What the task requires:
Repeat the data word for word. Do not include the pictures.

Dataset extract:
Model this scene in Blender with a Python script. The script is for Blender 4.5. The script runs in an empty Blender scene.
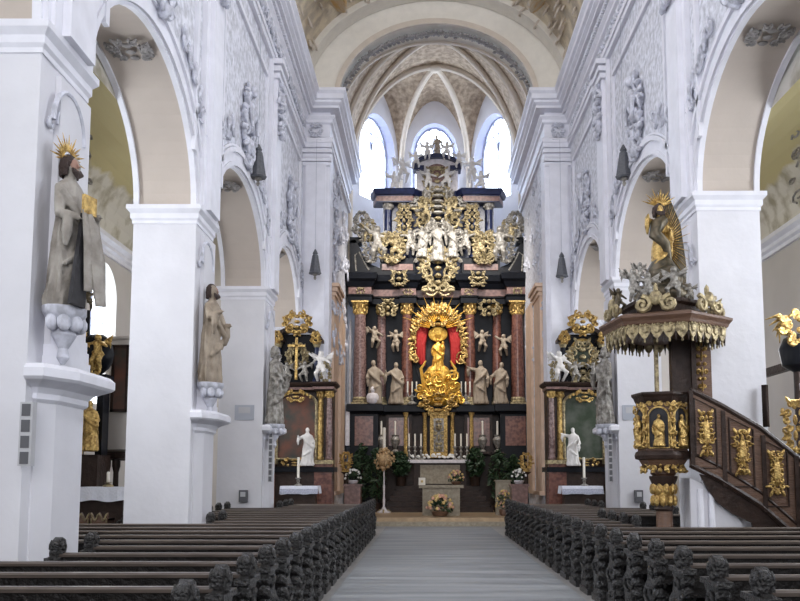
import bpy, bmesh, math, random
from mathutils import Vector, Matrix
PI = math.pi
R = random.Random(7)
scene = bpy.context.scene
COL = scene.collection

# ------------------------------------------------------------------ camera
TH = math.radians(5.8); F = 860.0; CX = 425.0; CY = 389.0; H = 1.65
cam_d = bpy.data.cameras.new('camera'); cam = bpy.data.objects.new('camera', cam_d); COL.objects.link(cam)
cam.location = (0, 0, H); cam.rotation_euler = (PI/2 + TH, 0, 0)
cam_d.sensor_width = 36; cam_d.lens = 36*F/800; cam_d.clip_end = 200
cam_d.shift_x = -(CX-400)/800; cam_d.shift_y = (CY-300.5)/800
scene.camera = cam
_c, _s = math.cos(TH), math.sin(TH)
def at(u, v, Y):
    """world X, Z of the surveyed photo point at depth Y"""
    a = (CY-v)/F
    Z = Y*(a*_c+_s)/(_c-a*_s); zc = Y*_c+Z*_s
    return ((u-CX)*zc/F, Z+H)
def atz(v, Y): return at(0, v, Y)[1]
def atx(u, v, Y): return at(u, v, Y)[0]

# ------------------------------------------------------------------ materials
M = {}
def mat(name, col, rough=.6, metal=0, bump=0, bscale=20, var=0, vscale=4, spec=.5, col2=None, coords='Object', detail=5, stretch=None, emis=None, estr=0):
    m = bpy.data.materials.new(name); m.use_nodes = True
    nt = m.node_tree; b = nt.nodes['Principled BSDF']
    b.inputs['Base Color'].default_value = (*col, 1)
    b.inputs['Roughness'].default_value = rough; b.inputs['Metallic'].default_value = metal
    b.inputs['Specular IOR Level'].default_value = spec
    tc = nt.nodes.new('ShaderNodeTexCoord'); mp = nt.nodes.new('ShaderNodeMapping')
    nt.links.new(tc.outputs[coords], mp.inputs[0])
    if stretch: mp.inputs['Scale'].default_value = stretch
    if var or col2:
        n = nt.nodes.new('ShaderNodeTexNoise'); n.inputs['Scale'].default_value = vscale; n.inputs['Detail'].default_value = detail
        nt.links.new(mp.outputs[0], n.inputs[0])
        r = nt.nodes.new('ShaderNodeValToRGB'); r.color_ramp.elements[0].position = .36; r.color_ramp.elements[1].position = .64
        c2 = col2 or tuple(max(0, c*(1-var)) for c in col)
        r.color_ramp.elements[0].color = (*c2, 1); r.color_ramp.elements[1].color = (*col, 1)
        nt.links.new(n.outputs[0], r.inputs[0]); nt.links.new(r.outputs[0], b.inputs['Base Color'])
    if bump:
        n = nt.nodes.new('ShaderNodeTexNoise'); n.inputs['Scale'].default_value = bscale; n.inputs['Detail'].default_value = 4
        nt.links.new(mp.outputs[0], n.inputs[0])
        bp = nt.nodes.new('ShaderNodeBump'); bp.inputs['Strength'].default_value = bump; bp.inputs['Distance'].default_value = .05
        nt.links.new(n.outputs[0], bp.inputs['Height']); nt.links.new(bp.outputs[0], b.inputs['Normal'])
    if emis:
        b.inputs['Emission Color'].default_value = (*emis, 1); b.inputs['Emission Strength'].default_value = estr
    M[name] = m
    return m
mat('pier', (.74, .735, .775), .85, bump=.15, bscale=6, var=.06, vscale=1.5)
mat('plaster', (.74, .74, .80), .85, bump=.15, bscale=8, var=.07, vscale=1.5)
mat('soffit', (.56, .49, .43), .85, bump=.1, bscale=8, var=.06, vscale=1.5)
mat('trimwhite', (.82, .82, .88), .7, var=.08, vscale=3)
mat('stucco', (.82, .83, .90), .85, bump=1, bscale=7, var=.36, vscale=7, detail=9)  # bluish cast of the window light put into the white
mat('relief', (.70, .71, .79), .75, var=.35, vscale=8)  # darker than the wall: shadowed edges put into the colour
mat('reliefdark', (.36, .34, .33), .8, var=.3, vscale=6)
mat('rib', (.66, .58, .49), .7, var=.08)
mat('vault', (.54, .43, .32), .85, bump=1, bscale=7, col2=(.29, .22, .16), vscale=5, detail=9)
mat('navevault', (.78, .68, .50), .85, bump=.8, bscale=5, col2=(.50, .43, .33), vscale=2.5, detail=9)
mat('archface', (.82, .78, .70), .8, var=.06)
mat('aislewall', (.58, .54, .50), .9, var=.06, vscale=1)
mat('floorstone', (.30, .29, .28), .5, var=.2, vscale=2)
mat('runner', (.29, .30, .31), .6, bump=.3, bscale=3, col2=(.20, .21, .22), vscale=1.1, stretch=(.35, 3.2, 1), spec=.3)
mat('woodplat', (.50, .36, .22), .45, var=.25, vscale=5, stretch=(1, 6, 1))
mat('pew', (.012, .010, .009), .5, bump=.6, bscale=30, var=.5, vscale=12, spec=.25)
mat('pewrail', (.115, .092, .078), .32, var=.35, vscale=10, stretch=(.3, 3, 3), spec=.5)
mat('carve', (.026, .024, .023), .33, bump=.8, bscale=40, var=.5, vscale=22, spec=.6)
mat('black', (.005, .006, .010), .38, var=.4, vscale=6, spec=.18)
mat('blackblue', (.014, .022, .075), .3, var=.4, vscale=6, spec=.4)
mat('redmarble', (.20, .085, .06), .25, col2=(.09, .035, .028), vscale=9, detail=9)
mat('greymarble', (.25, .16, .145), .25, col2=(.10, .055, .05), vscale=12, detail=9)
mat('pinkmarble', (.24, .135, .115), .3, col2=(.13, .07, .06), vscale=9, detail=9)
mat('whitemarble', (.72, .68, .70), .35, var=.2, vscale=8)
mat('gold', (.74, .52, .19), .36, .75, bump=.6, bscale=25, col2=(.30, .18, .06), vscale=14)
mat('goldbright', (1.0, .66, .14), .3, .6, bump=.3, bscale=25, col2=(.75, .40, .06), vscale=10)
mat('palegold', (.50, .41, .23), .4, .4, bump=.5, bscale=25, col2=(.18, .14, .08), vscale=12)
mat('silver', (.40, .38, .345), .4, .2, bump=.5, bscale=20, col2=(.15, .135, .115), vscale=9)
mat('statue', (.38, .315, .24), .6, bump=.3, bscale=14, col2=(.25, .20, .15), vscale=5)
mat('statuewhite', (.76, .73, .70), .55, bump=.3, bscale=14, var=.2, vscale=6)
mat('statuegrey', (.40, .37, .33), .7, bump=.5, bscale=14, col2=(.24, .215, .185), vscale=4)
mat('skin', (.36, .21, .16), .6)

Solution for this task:
Model this scene in Blender with a Python script. The script is for Blender 4.5. The script runs in an empty Blender scene.
import bpy, bmesh, math, random
from mathutils import Vector, Matrix
PI = math.pi
R = random.Random(7)
scene = bpy.context.scene
COL = scene.collection

# ------------------------------------------------------------------ camera
TH = math.radians(5.8); F = 860.0; CX = 425.0; CY = 389.0; H = 1.65
cam_d = bpy.data.cameras.new('camera'); cam = bpy.data.objects.new('camera', cam_d); COL.objects.link(cam)
cam.location = (0, 0, H); cam.rotation_euler = (PI/2 + TH, 0, 0)
cam_d.sensor_width = 36; cam_d.lens = 36*F/800; cam_d.clip_end = 200
cam_d.shift_x = -(CX-400)/800; cam_d.shift_y = (CY-300.5)/800
scene.camera = cam
_c, _s = math.cos(TH), math.sin(TH)
def at(u, v, Y):
    """world X, Z of the surveyed photo point at depth Y"""
    a = (CY-v)/F
    Z = Y*(a*_c+_s)/(_c-a*_s); zc = Y*_c+Z*_s
    return ((u-CX)*zc/F, Z+H)
def atz(v, Y): return at(0, v, Y)[1]
def atx(u, v, Y): return at(u, v, Y)[0]

# ------------------------------------------------------------------ materials
M = {}
def mat(name, col, rough=.6, metal=0, bump=0, bscale=20, var=0, vscale=4, spec=.5, col2=None, coords='Object', detail=5, stretch=None, emis=None, estr=0):
    m = bpy.data.materials.new(name); m.use_nodes = True
    nt = m.node_tree; b = nt.nodes['Principled BSDF']
    b.inputs['Base Color'].default_value = (*col, 1)
    b.inputs['Roughness'].default_value = rough; b.inputs['Metallic'].default_value = metal
    b.inputs['Specular IOR Level'].default_value = spec
    tc = nt.nodes.new('ShaderNodeTexCoord'); mp = nt.nodes.new('ShaderNodeMapping')
    nt.links.new(tc.outputs[coords], mp.inputs[0])
    if stretch: mp.inputs['Scale'].default_value = stretch
    if var or col2:
        n = nt.nodes.new('ShaderNodeTexNoise'); n.inputs['Scale'].default_value = vscale; n.inputs['Detail'].default_value = detail
        nt.links.new(mp.outputs[0], n.inputs[0])
        r = nt.nodes.new('ShaderNodeValToRGB'); r.color_ramp.elements[0].position = .36; r.color_ramp.elements[1].position = .64
        c2 = col2 or tuple(max(0, c*(1-var)) for c in col)
        r.color_ramp.elements[0].color = (*c2, 1); r.color_ramp.elements[1].color = (*col, 1)
        nt.links.new(n.outputs[0], r.inputs[0]); nt.links.new(r.outputs[0], b.inputs['Base Color'])
    if bump:
        n = nt.nodes.new('ShaderNodeTexNoise'); n.inputs['Scale'].default_value = bscale; n.inputs['Detail'].default_value = 4
        nt.links.new(mp.outputs[0], n.inputs[0])
        bp = nt.nodes.new('ShaderNodeBump'); bp.inputs['Strength'].default_value = bump; bp.inputs['Distance'].default_value = .05
        nt.links.new(n.outputs[0], bp.inputs['Height']); nt.links.new(bp.outputs[0], b.inputs['Normal'])
    if emis:
        b.inputs['Emission Color'].default_value = (*emis, 1); b.inputs['Emission Strength'].default_value = estr
    M[name] = m
    return m
mat('pier', (.74, .735, .775), .85, bump=.15, bscale=6, var=.06, vscale=1.5)
mat('plaster', (.74, .74, .80), .85, bump=.15, bscale=8, var=.07, vscale=1.5)
mat('soffit', (.56, .49, .43), .85, bump=.1, bscale=8, var=.06, vscale=1.5)
mat('trimwhite', (.82, .82, .88), .7, var=.08, vscale=3)
mat('stucco', (.82, .83, .90), .85, bump=1, bscale=7, var=.36, vscale=7, detail=9)  # bluish cast of the window light put into the white
mat('relief', (.70, .71, .79), .75, var=.35, vscale=8)  # darker than the wall: shadowed edges put into the colour
mat('reliefdark', (.36, .34, .33), .8, var=.3, vscale=6)
mat('rib', (.66, .58, .49), .7, var=.08)
mat('vault', (.54, .43, .32), .85, bump=1, bscale=7, col2=(.29, .22, .16), vscale=5, detail=9)
mat('navevault', (.78, .68, .50), .85, bump=.8, bscale=5, col2=(.50, .43, .33), vscale=2.5, detail=9)
mat('archface', (.82, .78, .70), .8, var=.06)
mat('aislewall', (.58, .54, .50), .9, var=.06, vscale=1)
mat('floorstone', (.30, .29, .28), .5, var=.2, vscale=2)
mat('runner', (.29, .30, .31), .6, bump=.3, bscale=3, col2=(.20, .21, .22), vscale=1.1, stretch=(.35, 3.2, 1), spec=.3)
mat('woodplat', (.50, .36, .22), .45, var=.25, vscale=5, stretch=(1, 6, 1))
mat('pew', (.012, .010, .009), .5, bump=.6, bscale=30, var=.5, vscale=12, spec=.25)
mat('pewrail', (.115, .092, .078), .32, var=.35, vscale=10, stretch=(.3, 3, 3), spec=.5)
mat('carve', (.026, .024, .023), .33, bump=.8, bscale=40, var=.5, vscale=22, spec=.6)
mat('black', (.005, .006, .010), .38, var=.4, vscale=6, spec=.18)
mat('blackblue', (.014, .022, .075), .3, var=.4, vscale=6, spec=.4)
mat('redmarble', (.20, .085, .06), .25, col2=(.09, .035, .028), vscale=9, detail=9)
mat('greymarble', (.25, .16, .145), .25, col2=(.10, .055, .05), vscale=12, detail=9)
mat('pinkmarble', (.24, .135, .115), .3, col2=(.13, .07, .06), vscale=9, detail=9)
mat('whitemarble', (.72, .68, .70), .35, var=.2, vscale=8)
mat('gold', (.74, .52, .19), .36, .75, bump=.6, bscale=25, col2=(.30, .18, .06), vscale=14)
mat('goldbright', (1.0, .66, .14), .3, .6, bump=.3, bscale=25, col2=(.75, .40, .06), vscale=10)
mat('palegold', (.50, .41, .23), .4, .4, bump=.5, bscale=25, col2=(.18, .14, .08), vscale=12)
mat('silver', (.40, .38, .345), .4, .2, bump=.5, bscale=20, col2=(.15, .135, .115), vscale=9)
mat('statue', (.38, .315, .24), .6, bump=.3, bscale=14, col2=(.25, .20, .15), vscale=5)
mat('statuewhite', (.76, .73, .70), .55, bump=.3, bscale=14, var=.2, vscale=6)
mat('statuegrey', (.40, .37, .33), .7, bump=.5, bscale=14, col2=(.24, .215, .185), vscale=4)
mat('skin', (.36, .21, .16), .6)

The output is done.